1.5.1. Regional Climate Uncertainties

At the regional level, there is a wide range of projected changes in temperature and precipitation simulated from a doubling of CO2 concentrations because of large model-to-model differences. Annex B of the Special Report on Regional Impacts of Climate Change (IPCC, 1998) provides the following conclusion regarding the confidence that can be placed in regional climate projections:

“Analysis of surface air temperature and precipitation results from regional climate change experiments carried out with AOGCMs indicates that the biases in present-day simulations of regional climate change and the inter-model variability in the simulated regional changes are still too large to yield a high level of confidence in simulated change scenarios. The limited number of experiments available with statistical downscaling techniques and nested regional models has shown that complex topographical features, large lake systems, and narrow land masses not resolved at the resolution of current GCMs significantly affect the simulated regional and local change scenarios, both for precipitation and (to a lesser extent) temperature (IPCC, 1996a). This adds a further degree of uncertainty in the use of GCM-produced scenarios for impact assessments. In addition, most climate change experiments have not accounted for human-induced landscape changes and only recently has the effect of aerosols been vigorously investigated. Both these factors can further affect projections of regional climate change.”

The wide range of projected changes in temperature and precipitation would affect the degree of exposure of systems and populations to climatic stimuli and hence their vulnerability to climate change. This range suggests that high confidence will not often be assigned to any regional impact assessments that are based on GCM results. Difficulty in obtaining many highly confident outcomes is why the term “climate scenarios” has been adopted in most impact assessments. Such scenarios should be regarded as internally consistent patterns of plausible future climates, not predictions carrying assessed probabilities (see Section 2.6 and Chapter 3). Decisionmakers need to be aware of the large range of plausible climate projections when they formulate strategies to cope with the risks of climate change. However, in the absence of some explicit estimation of the likelihood of various scenarios by those who produce them, users of the many decision frameworks in the literature (see Box 1-2 and Section 2.7) often have to impute likelihood to various scenarios to apply many of these methods.

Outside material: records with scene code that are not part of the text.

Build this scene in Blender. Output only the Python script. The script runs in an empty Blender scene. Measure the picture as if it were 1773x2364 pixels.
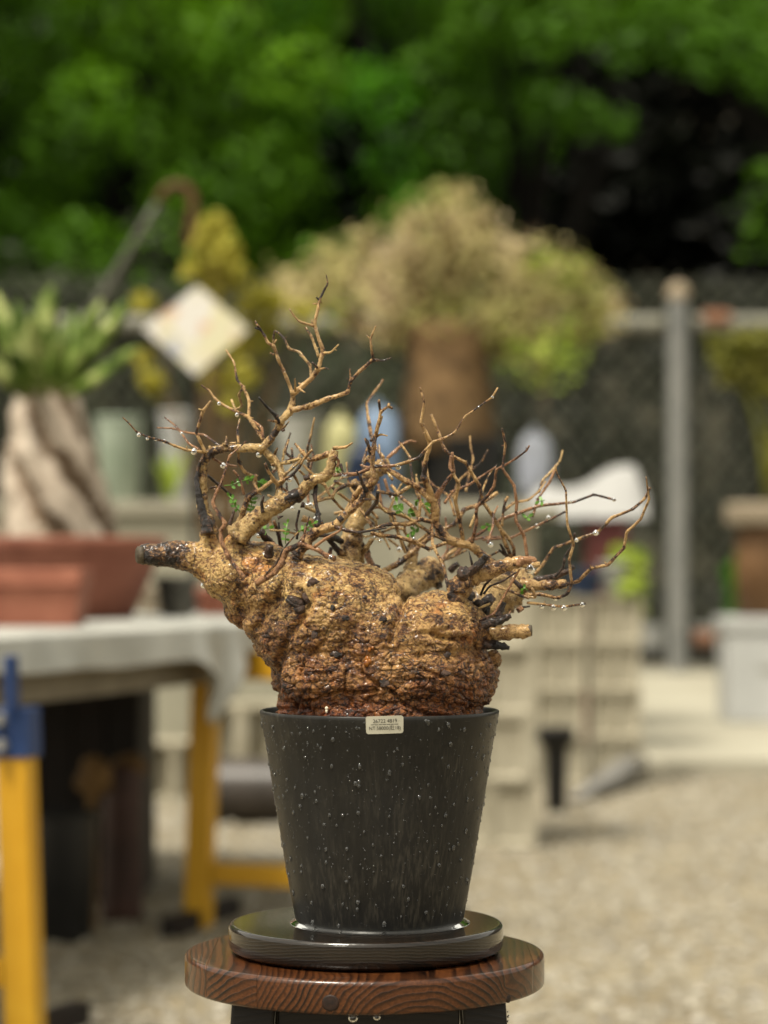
import bpy, bmesh, math, random
import numpy as np
from mathutils import Vector, Matrix

random.seed(7)
rng = np.random.default_rng(7)
sc = bpy.context.scene
C = sc.collection
PI = math.pi
R = math.radians

# ------------------------------------------------------------------ camera
F = 5582.0            # focal length in photo pixels (85 mm, 36 mm tall frame, 2364 px)
D0 = 1.87             # camera to pot axis
EYE = 0.77            # lens height above the gravel
HOR = 1310.0          # horizon row
CX = 886.5
PX = D0 / F           # metres per photo pixel at the pot axis

cam_d = bpy.data.cameras.new('camera')
cam_d.sensor_fit = 'VERTICAL'
cam_d.sensor_height = 36.0
cam_d.sensor_width = 27.0
cam_d.lens = 85.0
cam_d.shift_y = (HOR - 1182.0) / 2364.0
cam_d.clip_start = 0.05
cam_d.clip_end = 300.0
cam_d.dof.use_dof = True
cam_d.dof.focus_distance = D0 - 0.055
cam_d.dof.aperture_fstop = 4.4
cam = bpy.data.objects.new('camera', cam_d)
cam.location = (0, -D0, EYE)
cam.rotation_euler = (R(90), 0, 0)
C.objects.link(cam)
sc.camera = cam

# ------------------------------------------------------------------ overcast daylight
SUN_EL, SUN_AZ = 66.0, 220.0       # azimuth measured clockwise from +Y
w = bpy.data.worlds.new('World'); sc.world = w
w.use_nodes = True
nt = w.node_tree; nt.nodes.clear()
out = nt.nodes.new('ShaderNodeOutputWorld')
bg = nt.nodes.new('ShaderNodeBackground')
sky = nt.nodes.new('ShaderNodeTexSky')
sky.sky_type = 'NISHITA'; sky.sun_disc = False
sky.sun_elevation = R(SUN_EL); sky.sun_rotation = R(SUN_AZ)
sky.air_density = 1.0; sky.dust_density = 2.5; sky.ozone_density = 1.0
hs = nt.nodes.new('ShaderNodeHueSaturation')       # cloud cover: hardly any blue left
hs.inputs['Saturation'].default_value = 0.12
tint = nt.nodes.new('ShaderNodeMix'); tint.data_type = 'RGBA'; tint.blend_type = 'MULTIPLY'
tint.inputs['Factor'].default_value = 1.0
tint.inputs['B'].default_value = (1.0, 0.94, 0.78, 1)
nt.links.new(sky.outputs[0], hs.inputs['Color'])
nt.links.new(hs.outputs[0], tint.inputs['A'])
nt.links.new(tint.outputs['Result'], bg.inputs['Color'])
bg.inputs['Strength'].default_value = 0.082
nt.links.new(bg.outputs[0], out.inputs[0])

sun_d = bpy.data.lights.new('sun', 'SUN')
sun_d.energy = 1.5; sun_d.angle = R(12); sun_d.color = (1.0, 0.93, 0.80)
sun = bpy.data.objects.new('sun', sun_d); C.objects.link(sun)
dvec = Vector((math.sin(R(SUN_AZ)) * math.cos(R(SUN_EL)), math.cos(R(SUN_AZ)) * math.cos(R(SUN_EL)), math.sin(R(SUN_EL))))
sun.rotation_euler = dvec.to_track_quat('Z', 'Y').to_euler()

sc.view_settings.view_transform = 'Standard'
sc.view_settings.look = 'None'
sc.view_settings.exposure = 1.95
sc.view_settings.gamma = 1.0
sc.view_settings.use_curve_mapping = False
sc.render.engine = 'CYCLES'
cy = sc.cycles
cy.use_denoising = True
cy.max_bounces = 7; cy.diffuse_bounces = 3; cy.glossy_bounces = 4; cy.transmission_bounces = 6
cy.caustics_reflective = False; cy.caustics_refractive = False

# ------------------------------------------------------------------ placing
def P(px, py, d):
    """World point seen at photo pixel (px, py), d metres in front of the lens."""
    return np.array(((px - CX) / F * d, d - D0, EYE - (py - HOR) / F * d))

def Q(px, py, dy=0.0):
    return P(px, py, D0 + dy)

def ground_d(py, z=0.0):
    return (EYE - z) * F / (py - HOR)

# ------------------------------------------------------------------ numpy noise
def _hash(ix, iy, iz, k=0):
    h = (ix.astype(np.int64) * 73856093) ^ (iy.astype(np.int64) * 19349663) ^ (iz.astype(np.int64) * 83492791) ^ (k * 2654435761)
    h = (h ^ (h >> 13)) * 1274126177 & 0x7fffffff
    h = (h ^ (h >> 11)) * 668265263 & 0x7fffffff
    return ((h ^ (h >> 15)) & 0xffffff) / float(0xffffff)

def vnoise(p, k=0):
    i = np.floor(p); f = p - i; f = f * f * (3 - 2 * f)
    i = i.astype(np.int64); r = 0
    for a in (0, 1):
        wx = f[:, 0] if a else 1 - f[:, 0]
        for b in (0, 1):
            wy = f[:, 1] if b else 1 - f[:, 1]
            for c in (0, 1):
                wz = f[:, 2] if c else 1 - f[:, 2]
                r = r + wx * wy * wz * _hash(i[:, 0] + a, i[:, 1] + b, i[:, 2] + c, k)
    return r

def fbm(p, o=4, k=0):
    r = 0; a = .5
    for q in range(o):
        r = r + a * (vnoise(p * 2 ** q, k + q) - .5); a *= .5
    return r

def worley(p, k=0):
    i = np.floor(p).astype(np.int64)
    f1 = np.full(len(p), 9.); f2 = np.full(len(p), 9.)
    for a in (-1, 0, 1):
        for b in (-1, 0, 1):
            for c in (-1, 0, 1):
                j = i + np.array((a, b, c))
                q = np.stack([j[:, m] + _hash(j[:, 0], j[:, 1], j[:, 2], k + 11 * m + 1) for m in range(3)], 1)
                d = np.sqrt(((p - q) ** 2).sum(1))
                n1 = np.minimum(f1, d)
                f2 = np.minimum(np.maximum(f1, d), f2)
                f1 = n1
    return f1, f2

# ------------------------------------------------------------------ mesh builder
class MB:
    def __init__(s):
        s.v = []; s.f = []; s.n = 0
    def add(s, v, f):
        v = np.asarray(v, float).reshape(-1, 3)
        s.v.append(v)
        s.f.extend([tuple(int(i) + s.n for i in q) for q in f])
        s.n += len(v); return s
    def box(s, lo, hi, bev=0.0, M=None):
        lo = np.array(lo, float); hi = np.array(hi, float)
        if bev <= 0:
            v = np.array([[(lo, hi)[i][0], (lo, hi)[j][1], (lo, hi)[k][2]] for i in (0, 1) for j in (0, 1) for k in (0, 1)])
            f = [(0, 1, 3, 2), (4, 6, 7, 5), (0, 4, 5, 1), (2, 3, 7, 6), (0, 2, 6, 4), (1, 5, 7, 3)]
        else:
            bm = bmesh.new(); bmesh.ops.create_cube(bm, size=1)
            for q in bm.verts:
                q.co = Vector(lo + (np.array(q.co) + .5) * (hi - lo))
            bmesh.ops.bevel(bm, geom=bm.edges[:], offset=bev, segments=2, profile=.5, affect='EDGES')
            bm.verts.ensure_lookup_table()
            v = np.array([q.co[:] for q in bm.verts]); f = [[q.index for q in g.verts] for g in bm.faces]
            bm.free()
        if M is not None:
            v = v @ np.array(M.to_3x3()).T + np.array(M.translation)
        return s.add(v, f)
    def bar(s, a, b, wx, wy, up=(0, 0, 1), bev=0.0):
        """rectangular bar from a to b"""
        a = Vector(a); b = Vector(b); z = (b - a); L = z.length; z.normalize()
        u = Vector(up)
        if abs(u.dot(z)) > .97: u = Vector((0, 1, 0))
        x = u.cross(z).normalized(); y = z.cross(x)
        M = Matrix((x, y, z)).transposed().to_4x4(); M.translation = a
        return s.box((-wx / 2, -wy / 2, 0), (wx / 2, wy / 2, L), bev, M)
    def lathe(s, prof, c, n=48, close=False):
        c = np.array(c, float); m = len(prof)
        t = np.linspace(0, 2 * PI, n, endpoint=False)
        v = np.array([[r * math.cos(q), r * math.sin(q), z] for r, z in prof for q in t]) + c
        f = []
        for i in range(m - 1):
            for j in range(n):
                k = (j + 1) % n
                f.append((i * n + j, i * n + k, (i + 1) * n + k, (i + 1) * n + j))
        f.append(tuple(range(n))[::-1]); f.append(tuple((m - 1) * n + j for j in range(n)))
        return s.add(v, f)
    def tube(s, pts, rad, n=8, cap=True, phase=0.0, squash=1.0):
        pts = np.asarray(pts, float); rad = np.asarray(rad, float) * np.ones(len(pts)); m = len(pts)
        t = np.gradient(pts, axis=0); t /= np.linalg.norm(t, axis=1)[:, None] + 1e-12
        u = np.cross(t[0], (0.31, 0.9, 0.2)); u /= np.linalg.norm(u)
        V = []
        a = np.linspace(0, 2 * PI, n, endpoint=False) + phase
        for i in range(m):
            u = u - t[i] * u.dot(t[i]); u /= np.linalg.norm(u) + 1e-12
            b = np.cross(t[i], u)
            V.append(pts[i] + rad[i] * (np.cos(a)[:, None] * u + squash * np.sin(a)[:, None] * b))
        V = np.concatenate(V); f = []
        for i in range(m - 1):
            for j in range(n):
                k = (j + 1) % n
                f.append((i * n + j, i * n + k, (i + 1) * n + k, (i + 1) * n + j))
        if cap:
            f.append(tuple(range(n))[::-1]); f.append(tuple((m - 1) * n + j for j in range(n)))
        return s.add(V, f)
    def ell(s, c, r, n=24, m=16):
        prof = [(max(math.sin(PI * i / m), 1e-4), -math.cos(PI * i / m)) for i in range(m + 1)]
        k = MB(); k.lathe(prof, (0, 0, 0), n)
        return s.add(k.v[0] * np.array(r) * np.ones(3) + np.array(c), k.f)
    def verts(s):
        return np.concatenate(s.v)
    def build(s, name, mat, parent=None, smooth=False, solid=0.0):
        v = np.concatenate(s.v)
        me = bpy.data.meshes.new(name)
        if parent is not None:
            v = v - np.array(wloc(parent))
        me.from_pydata([], [], []) if len(v) == 0 else me.from_pydata(v.tolist(), [], s.f)
        if smooth:
            me.polygons.foreach_set('use_smooth', np.ones(len(me.polygons), bool))
            if smooth != 'all':
                me.set_sharp_from_angle(angle=R(38))
        me.validate(); me.update()
        if mat: me.materials.append(mat)
        o = bpy.data.objects.new(name, me); C.objects.link(o)
        if parent is not None: o.parent = parent
        if solid:
            q = o.modifiers.new('thickness', 'SOLIDIFY'); q.thickness = solid; q.offset = 0
        return o

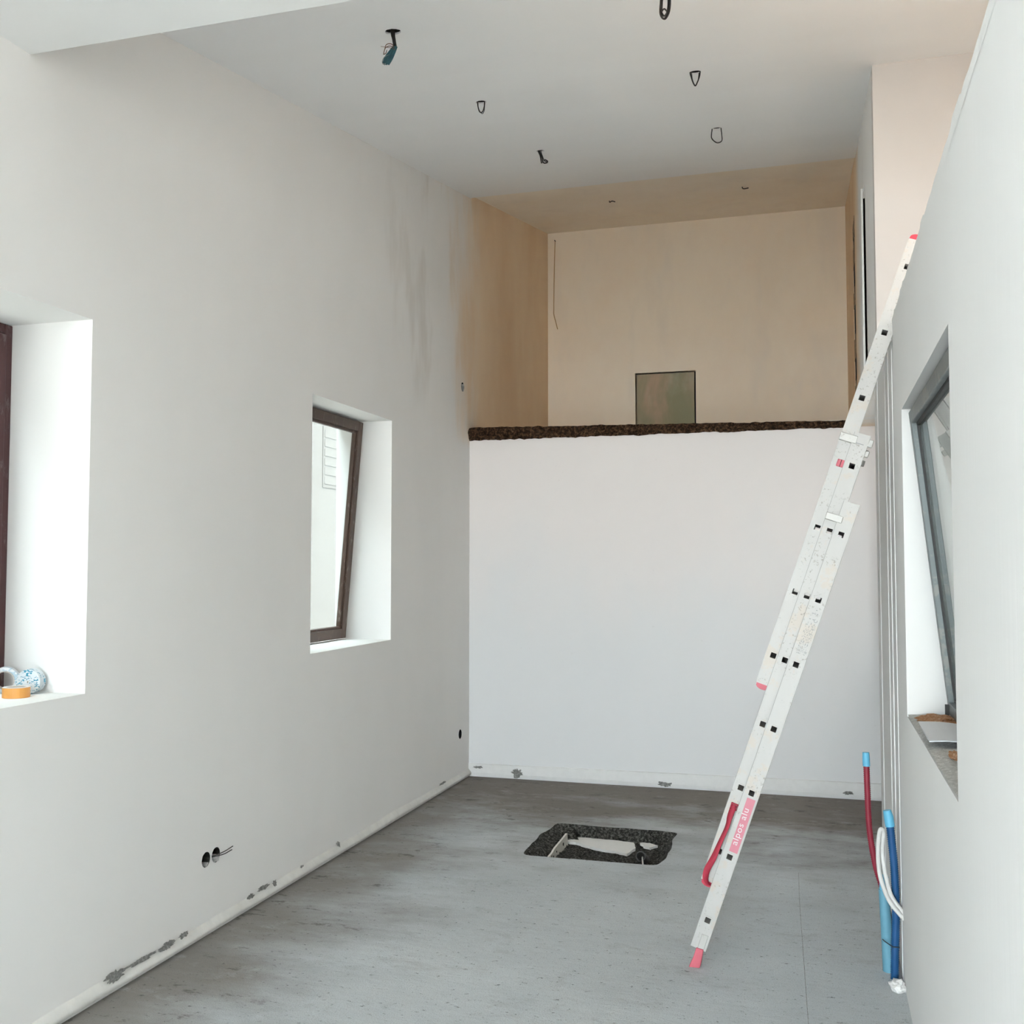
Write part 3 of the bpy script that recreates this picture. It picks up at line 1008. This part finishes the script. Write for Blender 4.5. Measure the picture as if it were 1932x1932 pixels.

The review chapters in this report summarize impact studies that are based on a range of climate scenarios, when available. As noted earlier, transient scenarios are particularly valuable because the Earth currently is undergoing a transient response to global change disturbances. Great care is required in interpreting and comparing results from research or assessments that use different climate scenarios, particularly when some conclusions follow from static scenarios and others from transient scenarios. Unfortunately, such mixed use of scenarios is still a problem in the literature and in assessments of it.